• Short task:
State only how many lines below include the string "part".

• Information supplied:

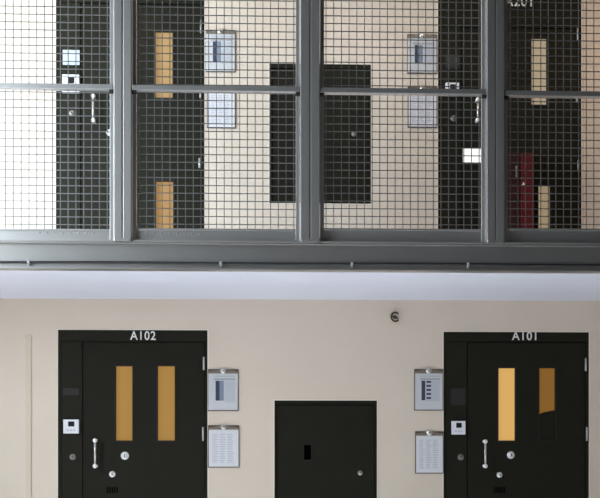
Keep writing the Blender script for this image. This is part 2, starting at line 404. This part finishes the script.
# -------------------------------------------------------------- clipboards
def clipboard(rect, label, style, tilt=0., clip_dx=0.):
    x0, x1, z0, z1 = R(*rect, YW); w, h = x1 - x0, z1 - z0
    t = thing('clipboard', label, 'clipboard', ((x0 + x1) / 2, YW - .006, z0), 'clipboards hung beside the cell doors')
    y = YW - .001
    MB().box(x0, x1, y - .008, y, z0, z1 - h * .03, .003).build('board', M['board'], t)
    pz1 = z1 - h * .1
    e = .007
    p = MB().box(x0 + (e if style != 'ul' else .004), x1 - e * .8, y - .0105, y - .0075, z0 + e, pz1).build('paper', M['paper'] if style == 'list' else M['paper3'], t)
    xm = (x0 + x1) / 2 + clip_dx
    # clip: shallow gable shaped bar with a sprung boss
    pts = [(x0 + w * .02, pz1 - h * .03), (x1 - w * .02, pz1 - h * .03), (x1 - w * .02, pz1 + h * .02), (xm + w * .16, pz1 + h * .055), (xm, pz1 + h * .085), (xm - w * .16, pz1 + h * .055), (x0 + w * .02, pz1 + h * .02)]
    c = MB().prism(pts, y - .016, y - .0102).build('clip', M['clipbar'], t)
    part(MB().lathe((xm, y - .016, pz1 + h * .03), [(.021, -.001), (.021, .004), (.014, .009), (.006, .011)], 16).build('clip_boss', M['steel'], c), 'bright steel clip boss')
    yp = y - .0105
    if style == 'list':
        ln = MB(); rnd = random.Random(rect[0])
        for c0 in (.14, .38, .62):
            for k in range(17):
                zz = z0 + h * (.12 + .04 * k); ln.box(x0 + w * c0, x0 + w * (c0 + .12 + .09 * rnd.random()), yp - .0004, yp + .001, zz, zz + h * .014)
        ln.build('printed_lines', M['ink'], p)
    else:
        hb = MB().box(x0 + w * .2, x1 - w * .1, yp - .0005, yp + .001, z0 + h * .715, z0 + h * .76)
        hb.box(x0 + w * .2, x1 - w * .1, yp - .0005, yp + .001, z0 + h * .80, z0 + h * .815)
        hb.build('header_band', M['band'], p)
        MB().box(x0 + w * .25, x0 + w * .38, yp - .0006, yp + .001, z0 + h * .24, z0 + h * .70).build('photo_strip', M['blue'], p)
        d = MB()
        if style == 'dots':
            MB().box(x0 + w * .40, x0 + w * .88, yp - .0003, yp + .001, z0 + h * .22, z0 + h * .70).build('grey_panel', M['paper2'], p)
            for k in range(5):
                zz = z0 + h * (.27 + .095 * k); d.box(x0 + w * .42, x0 + w * .58, yp - .0006, yp + .001, zz, zz + h * .045)
            d.build('printed_rows', M['blue'], p)
        else:
            d.box(x0 + w * .38, x0 + w * .52, yp - .0006, yp + .001, z0 + h * .24, z0 + h * .70)
            d.build('printed_rows', M['lblue'], p)
            MB().box(x0 + w * .54, x0 + w * .9, yp - .0003, yp + .001, z0 + h * .2, z0 + h * .69).build('grey_panel', M['paper2'], p)
    return t
clipboard((208, 368, 238.5, 411), 'clipboard with a blue-striped chart, upper of two right of door A102', 'ul')
clipboard((208, 424, 239.3, 467.5), 'clipboard with plain white list, lower of two right of door A102', 'list')
clipboard((414, 368, 443, 410.5), 'clipboard with blue rows chart, upper of two left of door A101', 'dots')
clipboard((415, 430, 443.2, 473.5), 'clipboard with plain white list, lower of two left of door A101', 'list')
clipboard((205.5, 29, 235.5, 72.5), 'clipboard with blue chart behind mesh, upper of two beside the upper left cell door', 'ul')
clipboard((207, 86.5, 235.5, 128.5), 'clipboard with white list behind mesh, lower of two beside the upper left cell door', 'list')
clipboard((407, 33.5, 437, 74), 'clipboard with blue chart behind mesh, upper of two left of door A201', 'ul')
clipboard((407.5, 86, 437, 128), 'clipboard with white list behind mesh, lower of two left of door A201', 'list')

# small white pane with its own glow, low in door A201
d4 = [o for o in COL.objects if o.name == 'door_4'][0]
a = R(463.2, 147.5, 482.5, 162, YW)
vw = MB().holed(a[0] - .008, a[1] + .008, a[2] - .008, a[3] + .008, YW + .010, YW + .0165, [a]).build('bright_panel', M['gasket'], d4)
part(MB().box(a[0] - .001, a[1] + .001, YW + .0135, YW + .0165, a[2] - .001, a[3] + .001).build('window_pane', mat('glowing_white_pane', (.6, .6, .58), .3, emit=(1, .97, .92), estr=.85), vw), 'small glowing white pane')

# dark red upright box at the foot of door A201
a = R(507, 152, 533, 271, YW - .12); zb = ZS1
bx = thing('red_cabinet', 'narrow dark red cabinet with white triangle, standing before door A201', 'cabinet', ((a[0] + a[1]) / 2, YW - .12, zb))
MB().box(a[0], a[1], YW - .12, YW - .01, zb, a[3], .004).build('body', M['dred'], bx)
dr = part(MB().box(a[0] + .105, a[1] - .004, YW - .132, YW - .119, zb + .03, a[3] - .012, .004).build('door', M['red'], bx), 'brighter red panel')
x, z = P(523, 184, YW - .12)
part(MB().prism([(x - .013, z - .012), (x + .013, z - .012), (x, z + .014)], YW - .1335, YW - .131).build('triangle_mark', M['letter'], dr), 'white triangle mark')
x, z = P(516, 172, YW - .12)
MB().wire((x, YW - .135, z - .04), (x, YW - .135, z + .04), .005, 8).box(x - .004, x + .004, YW - .135, YW - .119, z - .04, z - .03).box(x - .004, x + .004, YW - .135, YW - .119, z + .03, z + .04).build('handle', M['dullsteel'], bx)

# sidewall sprinkler over the hatch
x, z = P(394.6, 317.5, YW)
sp = thing('wall_sprinkler', 'small dark round sprinkler on pale disc, on wall above the hatch', 'sprinkler', (x, YW - .03, z))
part(MB().lathe((x - .008, YW, z - .004), [(.043, 0), (.043, .003), (.03, .01), (.02, .012)], 24).build('escutcheon', M['trunk'], sp, True), 'pale round wall plate')
MB().lathe((x, YW - .01, z), [(.014, -.002), (.014, .02), (.008, .024), (.008, .04)], 14).build('body', M['fitting'], sp)
rg = MB(); k0 = 20
for k in range(14):
    a0, a1 = math.radians(40 + k * 20), math.radians(40 + (k + 1) * 20)
    rg.wire((x + .030 * math.cos(a0), YW - .04, z + .034 * math.sin(a0)), (x + .030 * math.cos(a1), YW - .04, z + .034 * math.sin(a1)), .007, 8)
rg.wire((x - .022, YW - .04, z + .006), (x + .024, YW - .04, z - .012), .006, 8)
rg.build('deflector_ring', M['fitting'], sp)

# surface trunking on the lower wall at far left
a = R(26, 336, 31.3, 607, YW)
tr = thing('cable_trunking', 'slim vertical cable trunking on pale wall left of door A102', 'trunking', ((a[0] + a[1]) / 2, YW - .01, 0))
MB().box(a[0], a[1], YW - .0095, YW - .0005, .0, a[3], .002).build('cover', M['trunk'], tr)
MB().box(a[0] - .003, a[1] + .003, YW - .012, YW - .0005, a[3] - .02, a[3] + .004, .002).build('end_cap', M['trunk'], tr)

# ------------------------------------------------------------------- light
def area(name, loc, rot, sx, sy, power, col):
    l = bpy.data.lights.new(name, 'AREA'); l.shape = 'RECTANGLE'; l.size = sx; l.size_y = sy; l.energy = power; l.color = col
    o = bpy.data.objects.new(name, l); o.location = loc; o.rotation_euler = rot; COL.objects.link(o); return o
for (y0, y1, z0, z1), pw in zip(WINS, (350,)):
    area('window_daylight', (XL - .04, (y0 + y1) / 2, (z0 + z1) / 2), (0, -math.pi / 2, 0), z1 - z0, y1 - y0, pw, (.79, .915, 1.0))
area('upper_wall_fill', (.9, 5.95, ZTOP - .03), (0, 0, 0), 1.6, .15, 9, (1, .95, .92))  # unseen fill added under the ceiling to lift the middle upper wall
area('warm_wall_fill', (3.1, 6.1, ZTOP - .03), (0, 0, 0),   .5, .2, 7, (1, .66, .38))  # unseen warm fill added to brown the upper right wall
def spot(name, loc, power, ang, col, blend=.5):
    l = bpy.data.lights.new(name, 'SPOT'); l.energy = power; l.spot_size = math.radians(ang); l.spot_blend = blend; l.color = col; l.shadow_soft_size = .15
    o = bpy.data.objects.new(name, l); o.location = loc; COL.objects.link(o); return o
for x, e in ((-2, 1230), (0, 1310), (2, 560)): spot('floor_bounce_spot', (x, 4.0, 4.6), e, 62, (1, .96, .90))  # unseen spots added so floor bounce brightens soffit and lower wall
w = bpy.data.worlds.new('world'); sc.world = w; w.use_nodes = True
w.node_tree.nodes['Background'].inputs[0].default_value = (1.0, .86, .72, 1); w.node_tree.nodes['Background'].inputs[1].default_value = .012

vs = sc.view_settings; sc.display_settings.display_device = 'sRGB'
vs.view_transform = 'Standard'; vs.look = 'None'; vs.exposure = 0; vs.gamma = 1; vs.use_curve_mapping = False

• Exercise result:
6